Finding the y-intercept from just two points is a straightforward process using the equation of a line. The y-intercept is the point where the line crosses the y-axis, meaning its x-coordinate is always 0. Let's break down how to do this, step-by-step.
Understanding the Equation of a Line
Before we start, it's crucial to understand the slope-intercept form of a linear equation:
y = mx + b
Where:
- y represents the y-coordinate
- x represents the x-coordinate
- m represents the slope of the line (how steep it is)
- b represents the y-intercept (the point where the line crosses the y-axis)
Our goal is to find 'b'.
Step-by-Step Guide: Finding the Y-Intercept
Let's say we have two points: (x₁, y₁) and (x₂, y₂).

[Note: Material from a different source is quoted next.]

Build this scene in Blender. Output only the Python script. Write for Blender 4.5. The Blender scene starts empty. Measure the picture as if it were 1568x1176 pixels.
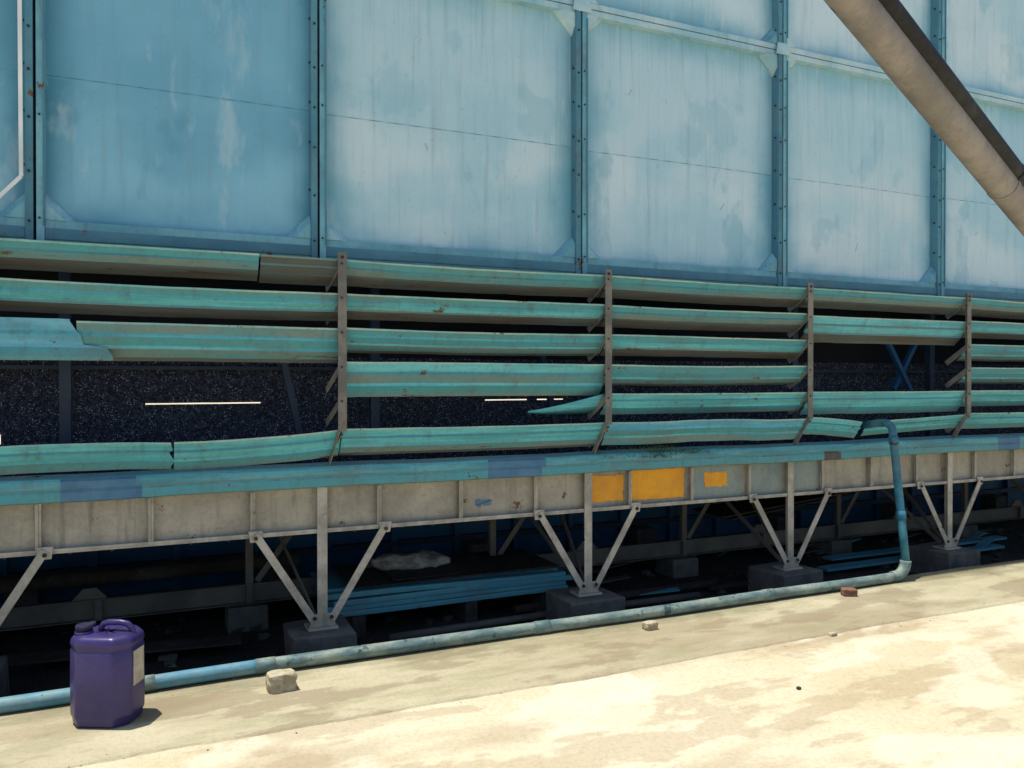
import bpy, math, random
import bmesh
import mathutils.noise as mn
from mathutils import Vector, Matrix
random.seed(7)
S=bpy.context.scene
# ------------------------------------------------------------ helpers
def srgb(r,g,b):
    f=lambda c:(c/255/12.92) if c/255<=0.04045 else ((c/255+0.055)/1.055)**2.4
    return (f(r),f(g),f(b),1)
class NT:
    def __init__(s,name):
        s.m=bpy.data.materials.new(name); s.m.use_nodes=True
        s.t=s.m.node_tree; s.b=s.t.nodes['Principled BSDF']
        s.co=s.t.nodes.new('ShaderNodeTexCoord')
    def n(s,t,**k):
        x=s.t.nodes.new(t)
        for a,b in k.items(): setattr(x,a,b)
        return x
    def l(s,a,b): s.t.links.new(a,b)
    def noise(s,scale=1,stretch=(1,1,1),detail=3,rough=.6,dist=0,off=(0,0,0)):
        mp=s.n('ShaderNodeMapping'); mp.inputs['Scale'].default_value=stretch; mp.inputs['Location'].default_value=off
        s.l(s.co.outputs['Object'],mp.inputs['Vector'])
        x=s.n('ShaderNodeTexNoise'); x.inputs['Scale'].default_value=scale; x.inputs['Detail'].default_value=detail
        x.inputs['Roughness'].default_value=rough; x.inputs['Distortion'].default_value=dist
        s.l(mp.outputs[0],x.inputs['Vector']); return x.outputs['Fac']
    def step(s,v,a,b,lo=0,hi=1):
        x=s.n('ShaderNodeMapRange'); x.interpolation_type='SMOOTHSTEP'
        x.inputs['From Min'].default_value=a; x.inputs['From Max'].default_value=b
        x.inputs['To Min'].default_value=lo; x.inputs['To Max'].default_value=hi
        s.l(v,x.inputs['Value']); return x.outputs[0]
    def mix(s,f,a,b,mode='MIX'):
        x=s.n('ShaderNodeMix',data_type='RGBA',blend_type=mode)
        for sock,v in ((x.inputs[0],f),(x.inputs[6],a),(x.inputs[7],b)):
            if isinstance(v,(int,float,tuple)): sock.default_value=v
            else: s.l(v,sock)
        return x.outputs[2]
    def math(s,op,a,b=0.0):
        x=s.n('ShaderNodeMath',operation=op)
        for sock,v in ((x.inputs[0],a),(x.inputs[1],b)):
            if isinstance(v,(int,float)): sock.default_value=v
            else: s.l(v,sock)
        return x.outputs[0]
    def bump(s,h,st=.3,d=.01):
        x=s.n('ShaderNodeBump'); x.inputs['Strength'].default_value=st; x.inputs['Distance'].default_value=d
        s.l(h,x.inputs['Height']); s.l(x.outputs[0],s.b.inputs['Normal'])
    def out(s,c,rough=.6,spec=.3):
        if isinstance(c,tuple): s.b.inputs['Base Color'].default_value=c
        else: s.l(c,s.b.inputs['Base Color'])
        s.b.inputs['Roughness'].default_value=rough; s.b.inputs['Specular IOR Level'].default_value=spec
        return s.m
def paint(name,c1,c2,ns=3,stretch=(1,1,1),rust=0.0,rc=srgb(105,76,54),rough=.55,dirt=.35,rs=5,rstretch=(1,1,1),bump=.15,streak=.25,grime=(.14,.14,.12,1)):
    t=NT(name)
    a=t.step(t.noise(ns,stretch,4,.65),.35,.65)
    c=t.mix(a,c1,c2)
    if streak>.01:
        st=t.step(t.noise(1,(14,14,1.2),3,.7),.52,.75)
        c=t.mix(t.math('MULTIPLY',st,streak),c,(.09,.10,.09,1))
    fn=t.noise(34,(1,1,1),3,.7)
    d=t.step(t.noise(2.2,(1,1,1),5,.75,off=(5,3,1)),.48,.75)
    c=t.mix(t.math('MULTIPLY',d,dirt),c,grime)
    c=t.mix(t.math('MULTIPLY',t.step(fn,.45,.75),dirt*.6),c,(.11,.11,.10,1))
    if rust>0:
        r=t.step(t.noise(rs,rstretch,5,.78,off=(9,2,4)),.66-rust*.3,.70-rust*.3)
        c=t.mix(r,c,rc)
    if bump: t.bump(fn,bump,.01)
    return t.out(c,rough,.25)
class MB:
    def __init__(s): s.v=[];s.f=[];s.m=[];s.mats=[];s.sm=[];s.uv={}
    def mi(s,mat):
        if mat not in s.mats: s.mats.append(mat)
        return s.mats.index(mat)
    def face(s,idx,mat,smooth=False): s.f.append(idx); s.m.append(s.mi(mat)); s.sm.append(smooth)
    def box(s,x0,x1,y0,y1,z0,z1,mat,j=0):
        b=len(s.v)
        for z in (z0,z1):
            for x,y in ((x0,y0),(x1,y0),(x1,y1),(x0,y1)):
                s.v.append((x+random.uniform(-j,j),y+random.uniform(-j,j),z+random.uniform(-j,j)))
        for q in ((0,3,2,1),(4,5,6,7),(0,1,5,4),(1,2,6,5),(2,3,7,6),(3,0,4,7)): s.face([b+i for i in q],mat)
    def extr(s,p0,p1,sec,mat,up=Vector((0,1,0))):
        p0=Vector(p0);p1=Vector(p1);d=(p1-p0).normalized()
        u=d.cross(up).normalized(); w=u.cross(d).normalized()
        b=len(s.v);n=len(sec)
        for p in (p0,p1):
            for a,c in sec: s.v.append(tuple(p+u*a+w*c))
        for i in range(n):
            k=(i+1)%n; s.face([b+i,b+k,b+n+k,b+n+i],mat)
        s.face([b+i for i in reversed(range(n))],mat); s.face([b+n+i for i in range(n)],mat)
    def tube(s,pts,r,mat,seg=20,cap=True):
        pts=[Vector(p) for p in pts]; n=len(pts); b=len(s.v)
        ref=None
        for i,p in enumerate(pts):
            d=(pts[min(i+1,n-1)]-pts[max(i-1,0)]).normalized()
            if ref is None:
                ref=Vector((0,0,1)) if abs(d.z)<.9 else Vector((1,0,0))
            u=d.cross(ref).normalized(); w=u.cross(d).normalized(); ref=w
            rr=r(i) if callable(r) else r
            for k in range(seg):
                a=2*math.pi*k/seg
                s.v.append(tuple(p+(u*math.cos(a)+w*math.sin(a))*rr))
        for i in range(n-1):
            for k in range(seg):
                k2=(k+1)%seg
                s.face([b+i*seg+k,b+i*seg+k2,b+(i+1)*seg+k2,b+(i+1)*seg+k],mat,True)
        if cap:
            s.face([b+k for k in range(seg)],mat); s.face([b+(n-1)*seg+k for k in reversed(range(seg))],mat)
    def tri_prism(s,pts,y0,y1,mat):
        b=len(s.v);n=len(pts)
        for y in (y0,y1):
            for x,z in pts: s.v.append((x,y,z))
        s.face([b+i for i in range(n)],mat); s.face([b+n+i for i in reversed(range(n))],mat)
        for i in range(n):
            k=(i+1)%n; s.face([b+i,b+n+i,b+n+k,b+k],mat)
    def wedge(s,c,a,b_,yf,ys,yb,mat):
        # corner gusset whose hypotenuse falls back in a bevel to the sheet
        cx,cz=c; ax,az=a; bx,bz=b_
        f=.62
        a2=(cx+(ax-cx)*f,cz+(az-cz)*f); b2=(cx+(bx-cx)*f,cz+(bz-cz)*f)
        q=len(s.v)
        s.v+=[(cx,yf,cz),(a2[0],yf,a2[1]),(b2[0],yf,b2[1]),(ax,ys,az),(bx,ys,bz),(cx,yb,cz),(ax,yb,az),(bx,yb,bz)]
        for fc in ((0,1,2),(1,3,4,2),(0,5,6,3,1),(0,2,4,7,5),(3,6,7,4),(5,7,6)): s.face([q+i for i in fc],mat)
    def obj(s,name,parent=None,bevel=0):
        me=bpy.data.meshes.new(name); me.from_pydata(s.v,[],s.f)
        for m in s.mats: me.materials.append(m)
        for p,i,sm in zip(me.polygons,s.m,s.sm): p.material_index=i; p.use_smooth=sm
        me.update()
        bm=bmesh.new(); bm.from_mesh(me); bmesh.ops.recalc_face_normals(bm,faces=bm.faces[:]); bm.to_mesh(me); bm.free()
        o=bpy.data.objects.new(name,me); S.collection.objects.link(o)
        if parent: o.parent=parent
        if bevel:
            md=o.modifiers.new('bev','BEVEL'); md.width=bevel; md.segments=2; md.limit_method='ANGLE'; md.angle_limit=math.radians(40)
        return o
def empty(name):
    o=bpy.data.objects.new(name,None); S.collection.objects.link(o); return o

# ------------------------------------------------------------ materials
T=srgb
m_frame=paint('frame_paint',T(122,180,194),T(96,156,174),2.5,rust=.06,dirt=.35,streak=.35)
m_frame_dk=paint('frame_paint_dark',T(74,126,146),T(88,142,160),2.5,rust=.10,dirt=.45)
m_rail=paint('rail_paint',T(186,212,218),T(144,190,204),2,rust=.03,dirt=.25,streak=.2)
m_gus=paint('gusset_paint',T(156,200,210),T(120,176,192),4,rust=.06,dirt=.3,streak=.2)
m_white=paint('edge_highlight_white',T(238,240,240),T(215,224,226),3,dirt=.1)  # white colour for the painted highlight on the flange edge
m_bolt=paint('bolt_steel',T(60,52,45),T(40,38,38),20,dirt=.2,streak=0,bump=0)
m_bracket=paint('bracket_steel',T(136,131,120),T(104,102,98),6,rust=.08,dirt=.5,bump=0)
m_beige=paint('beige_paint',T(180,172,155),T(158,150,136),3,rust=.07,dirt=.45,streak=.5)
m_beige_shaded=paint('beige_paint_shaded',T(100,96,88),T(78,76,72),3,rust=.1,dirt=.5,bump=0)  # beige darkened to imitate the shade under the deck
m_beige_blue=paint('beige_bluegrey_paint',T(126,146,148),T(150,156,146),4,rust=.06,dirt=.4)
m_strut=paint('strut_paint',T(192,184,170),T(156,150,138),6,rust=.08,dirt=.4,bump=0)
m_orange=paint('orange_paint',T(244,172,44),T(230,156,48),5,dirt=.2,streak=.15)
m_teal=paint('teal_flange',T(96,166,176),T(74,138,152),4,(.6,3,3),rust=.12,dirt=.5)
m_tealblue=paint('blue_flange_patch',T(70,112,146),T(86,128,156),5,dirt=.35)
m_lip=paint('louver_lip',T(172,194,182),T(124,180,182),3,(.5,1,1),rust=.14,dirt=.4)
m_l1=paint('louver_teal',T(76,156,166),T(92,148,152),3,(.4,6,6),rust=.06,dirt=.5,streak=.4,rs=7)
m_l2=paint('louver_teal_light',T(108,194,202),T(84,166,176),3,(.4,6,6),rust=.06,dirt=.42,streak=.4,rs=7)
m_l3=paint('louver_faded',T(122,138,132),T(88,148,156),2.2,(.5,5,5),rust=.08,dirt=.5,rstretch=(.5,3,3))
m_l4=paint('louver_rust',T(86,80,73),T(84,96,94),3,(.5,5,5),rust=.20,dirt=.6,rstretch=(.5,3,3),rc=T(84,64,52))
m_lblue=paint('louver_blue',T(112,182,206),T(88,156,186),3,(.5,3,3),rust=.05,dirt=.35)
m_dark=paint('dark_interior',(.006,.008,.012,1),(.009,.012,.018,1),3,dirt=.05,rough=.9,streak=0,bump=0)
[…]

Step 1: Calculate the Slope (m)
The slope (m) is the change in y divided by the change in x between two points. The formula is:
m = (y₂ - y₁) / (x₂ - x₁)
Example: Let's use the points (2, 4) and (4, 8).
m = (8 - 4) / (4 - 2) = 4 / 2 = 2
Therefore, the slope (m) is 2.
Step 2: Use the Point-Slope Form
Now that we have the slope, we can use the point-slope form of a linear equation:
y - y₁ = m(x - x₁)
This form uses one point (x₁, y₁) and the slope (m) to define the line.
Step 3: Substitute Values and Solve for b
Substitute the slope (m) and the coordinates of either point (x₁, y₁) into the point-slope form. Then, solve for 'b' by setting x = 0 (since the y-intercept occurs when x = 0).
Using the point (2,4) and m = 2:
y - 4 = 2(x - 2)
Now, let's set x = 0 to find the y-intercept:
y - 4 = 2(0 - 2) y - 4 = -4 y = 0
Therefore, the y-intercept (b) is 0.
Using the point (4,8) and m = 2:
y - 8 = 2(x - 4)
Setting x = 0:
y - 8 = 2(0 - 4) y - 8 = -8 y = 0
Again, the y-intercept is 0. Notice that using either point gives the same result.
Example 2: A Different Scenario
Let's try another example with different points: (1, 3) and (3, 7).
Step 1: Calculate the slope:
m = (7 - 3) / (3 - 1) = 4 / 2 = 2
Step 2: Use the point-slope form (using point (1,3)):
y - 3 = 2(x - 1)
Step 3: Solve for b (setting x = 0):
y - 3 = 2(0 - 1) y - 3 = -2 y = 1
Therefore, the y-intercept is 1.
Important Considerations
- Parallel Lines: If the slope is undefined (division by zero), the line is vertical and has no y-intercept.
- Horizontal Lines: If the slope is 0, the line is horizontal and the y-intercept is simply the y-coordinate of either point.
By following these steps, you can confidently find the y-intercept from any two given points. Remember to always double-check your calculations!